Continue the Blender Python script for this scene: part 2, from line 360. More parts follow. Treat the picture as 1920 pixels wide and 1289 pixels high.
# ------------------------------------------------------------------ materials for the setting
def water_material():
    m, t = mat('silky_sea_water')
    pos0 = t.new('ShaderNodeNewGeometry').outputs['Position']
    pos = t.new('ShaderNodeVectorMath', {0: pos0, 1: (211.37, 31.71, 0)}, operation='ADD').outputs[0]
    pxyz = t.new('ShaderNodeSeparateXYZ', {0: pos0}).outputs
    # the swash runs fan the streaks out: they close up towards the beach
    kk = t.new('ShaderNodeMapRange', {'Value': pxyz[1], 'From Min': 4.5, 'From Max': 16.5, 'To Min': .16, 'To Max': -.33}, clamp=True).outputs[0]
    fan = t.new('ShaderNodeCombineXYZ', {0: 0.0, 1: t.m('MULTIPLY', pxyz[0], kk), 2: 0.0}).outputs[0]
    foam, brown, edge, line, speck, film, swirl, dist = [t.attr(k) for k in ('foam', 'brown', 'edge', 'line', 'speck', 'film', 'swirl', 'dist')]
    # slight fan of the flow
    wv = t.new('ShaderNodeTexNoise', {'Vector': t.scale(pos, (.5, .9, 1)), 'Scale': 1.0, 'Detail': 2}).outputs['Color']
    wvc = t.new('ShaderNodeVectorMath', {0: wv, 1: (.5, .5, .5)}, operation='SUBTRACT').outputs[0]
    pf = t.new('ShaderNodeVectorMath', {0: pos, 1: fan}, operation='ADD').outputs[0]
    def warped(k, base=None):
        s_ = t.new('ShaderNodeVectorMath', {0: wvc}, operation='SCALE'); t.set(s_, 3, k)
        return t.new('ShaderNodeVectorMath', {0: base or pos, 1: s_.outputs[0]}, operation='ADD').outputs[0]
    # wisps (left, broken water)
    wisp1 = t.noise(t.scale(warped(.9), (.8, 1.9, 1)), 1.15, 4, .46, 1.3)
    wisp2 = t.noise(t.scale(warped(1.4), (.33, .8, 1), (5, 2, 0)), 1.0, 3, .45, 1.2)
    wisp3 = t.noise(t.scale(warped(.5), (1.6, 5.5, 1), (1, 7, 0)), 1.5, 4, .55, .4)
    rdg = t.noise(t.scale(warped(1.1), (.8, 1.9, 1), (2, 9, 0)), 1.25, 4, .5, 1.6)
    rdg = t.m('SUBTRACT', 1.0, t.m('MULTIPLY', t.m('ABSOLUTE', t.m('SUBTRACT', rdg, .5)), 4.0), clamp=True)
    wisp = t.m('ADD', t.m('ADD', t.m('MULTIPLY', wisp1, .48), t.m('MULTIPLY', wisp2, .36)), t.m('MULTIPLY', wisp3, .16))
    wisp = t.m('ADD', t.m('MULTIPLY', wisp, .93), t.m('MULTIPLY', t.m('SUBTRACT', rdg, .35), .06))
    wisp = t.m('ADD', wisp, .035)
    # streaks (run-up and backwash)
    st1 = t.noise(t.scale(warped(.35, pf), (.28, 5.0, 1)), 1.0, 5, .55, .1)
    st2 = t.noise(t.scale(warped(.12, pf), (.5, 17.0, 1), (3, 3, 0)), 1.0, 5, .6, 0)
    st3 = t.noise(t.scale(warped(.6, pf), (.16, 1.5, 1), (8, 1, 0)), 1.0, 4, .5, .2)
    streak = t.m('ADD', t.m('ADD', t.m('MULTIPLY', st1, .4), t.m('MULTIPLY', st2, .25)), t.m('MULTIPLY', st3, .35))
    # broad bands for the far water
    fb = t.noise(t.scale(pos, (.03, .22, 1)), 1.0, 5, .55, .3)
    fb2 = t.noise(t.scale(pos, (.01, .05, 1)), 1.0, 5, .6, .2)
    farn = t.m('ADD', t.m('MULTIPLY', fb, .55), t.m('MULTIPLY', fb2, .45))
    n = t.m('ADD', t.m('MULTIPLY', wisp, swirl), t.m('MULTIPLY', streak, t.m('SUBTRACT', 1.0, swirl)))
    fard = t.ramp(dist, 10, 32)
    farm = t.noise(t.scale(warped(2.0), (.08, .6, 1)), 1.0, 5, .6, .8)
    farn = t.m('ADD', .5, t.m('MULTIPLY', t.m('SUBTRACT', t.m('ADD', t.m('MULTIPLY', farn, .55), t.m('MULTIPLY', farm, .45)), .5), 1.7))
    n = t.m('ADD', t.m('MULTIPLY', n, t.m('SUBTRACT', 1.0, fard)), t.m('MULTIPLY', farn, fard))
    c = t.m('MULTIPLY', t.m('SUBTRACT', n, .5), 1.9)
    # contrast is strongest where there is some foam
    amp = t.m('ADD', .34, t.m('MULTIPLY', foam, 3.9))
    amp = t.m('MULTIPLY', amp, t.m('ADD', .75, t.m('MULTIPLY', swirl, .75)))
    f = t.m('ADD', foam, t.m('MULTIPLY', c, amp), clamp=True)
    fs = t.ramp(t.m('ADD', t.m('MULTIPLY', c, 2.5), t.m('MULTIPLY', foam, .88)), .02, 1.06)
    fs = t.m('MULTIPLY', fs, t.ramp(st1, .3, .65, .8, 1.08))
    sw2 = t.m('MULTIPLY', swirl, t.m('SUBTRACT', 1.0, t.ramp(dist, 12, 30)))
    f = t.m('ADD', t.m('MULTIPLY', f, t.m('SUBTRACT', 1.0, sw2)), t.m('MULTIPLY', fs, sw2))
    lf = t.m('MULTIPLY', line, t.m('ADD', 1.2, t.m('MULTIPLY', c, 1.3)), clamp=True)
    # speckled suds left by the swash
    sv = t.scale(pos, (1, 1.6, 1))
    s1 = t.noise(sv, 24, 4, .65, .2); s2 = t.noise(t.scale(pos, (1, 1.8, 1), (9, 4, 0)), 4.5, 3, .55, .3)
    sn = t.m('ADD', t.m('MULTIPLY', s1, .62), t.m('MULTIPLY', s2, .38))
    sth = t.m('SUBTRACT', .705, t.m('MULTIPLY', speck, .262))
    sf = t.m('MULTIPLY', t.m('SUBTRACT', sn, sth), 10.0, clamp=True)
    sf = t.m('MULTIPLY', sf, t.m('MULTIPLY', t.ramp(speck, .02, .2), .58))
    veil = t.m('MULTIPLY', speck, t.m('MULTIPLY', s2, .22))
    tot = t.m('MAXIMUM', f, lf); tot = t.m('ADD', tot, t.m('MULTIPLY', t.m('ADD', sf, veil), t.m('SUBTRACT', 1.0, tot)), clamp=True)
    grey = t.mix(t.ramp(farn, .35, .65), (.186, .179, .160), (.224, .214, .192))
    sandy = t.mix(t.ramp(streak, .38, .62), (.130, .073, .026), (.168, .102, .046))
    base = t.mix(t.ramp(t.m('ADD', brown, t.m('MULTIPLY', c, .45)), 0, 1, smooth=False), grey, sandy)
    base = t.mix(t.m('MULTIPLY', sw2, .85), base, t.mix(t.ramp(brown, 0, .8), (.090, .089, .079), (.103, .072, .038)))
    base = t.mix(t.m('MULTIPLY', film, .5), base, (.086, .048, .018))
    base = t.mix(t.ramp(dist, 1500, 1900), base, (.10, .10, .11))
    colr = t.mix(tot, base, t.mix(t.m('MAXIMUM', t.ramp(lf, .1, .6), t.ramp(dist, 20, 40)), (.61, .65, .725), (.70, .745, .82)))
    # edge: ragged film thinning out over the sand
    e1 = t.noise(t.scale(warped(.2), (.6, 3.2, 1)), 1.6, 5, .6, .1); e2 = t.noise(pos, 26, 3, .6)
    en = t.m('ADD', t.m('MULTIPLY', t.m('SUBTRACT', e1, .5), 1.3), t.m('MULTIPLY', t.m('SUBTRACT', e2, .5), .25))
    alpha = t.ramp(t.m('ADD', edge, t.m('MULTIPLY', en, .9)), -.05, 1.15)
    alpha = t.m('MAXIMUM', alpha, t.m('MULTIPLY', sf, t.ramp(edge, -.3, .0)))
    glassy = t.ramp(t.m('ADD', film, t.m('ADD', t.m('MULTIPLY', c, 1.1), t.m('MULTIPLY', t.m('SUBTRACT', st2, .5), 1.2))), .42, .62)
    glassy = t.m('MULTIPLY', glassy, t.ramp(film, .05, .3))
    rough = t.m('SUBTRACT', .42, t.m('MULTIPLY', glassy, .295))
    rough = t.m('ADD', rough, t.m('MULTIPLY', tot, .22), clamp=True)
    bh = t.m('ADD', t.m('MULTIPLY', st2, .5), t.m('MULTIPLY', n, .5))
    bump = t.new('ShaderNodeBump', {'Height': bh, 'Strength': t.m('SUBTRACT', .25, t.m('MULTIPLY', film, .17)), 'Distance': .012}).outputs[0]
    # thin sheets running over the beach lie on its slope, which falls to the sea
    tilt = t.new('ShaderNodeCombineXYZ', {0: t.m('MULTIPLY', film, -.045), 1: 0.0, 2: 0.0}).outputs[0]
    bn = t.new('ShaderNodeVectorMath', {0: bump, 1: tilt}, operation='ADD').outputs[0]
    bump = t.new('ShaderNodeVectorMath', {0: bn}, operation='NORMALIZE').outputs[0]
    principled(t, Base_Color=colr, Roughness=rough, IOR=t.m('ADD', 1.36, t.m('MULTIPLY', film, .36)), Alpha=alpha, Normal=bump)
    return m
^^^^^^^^
WHAT THE TASK ASKS: Write out each line of the data that holds the string "rough".

TASK SOLUTION:
    rough = t.m('SUBTRACT', .42, t.m('MULTIPLY', glassy, .295))
    rough = t.m('ADD', rough, t.m('MULTIPLY', tot, .22), clamp=True)
    principled(t, Base_Color=colr, Roughness=rough, IOR=t.m('ADD', 1.36, t.m('MULTIPLY', film, .36)), Alpha=alpha, Normal=bump)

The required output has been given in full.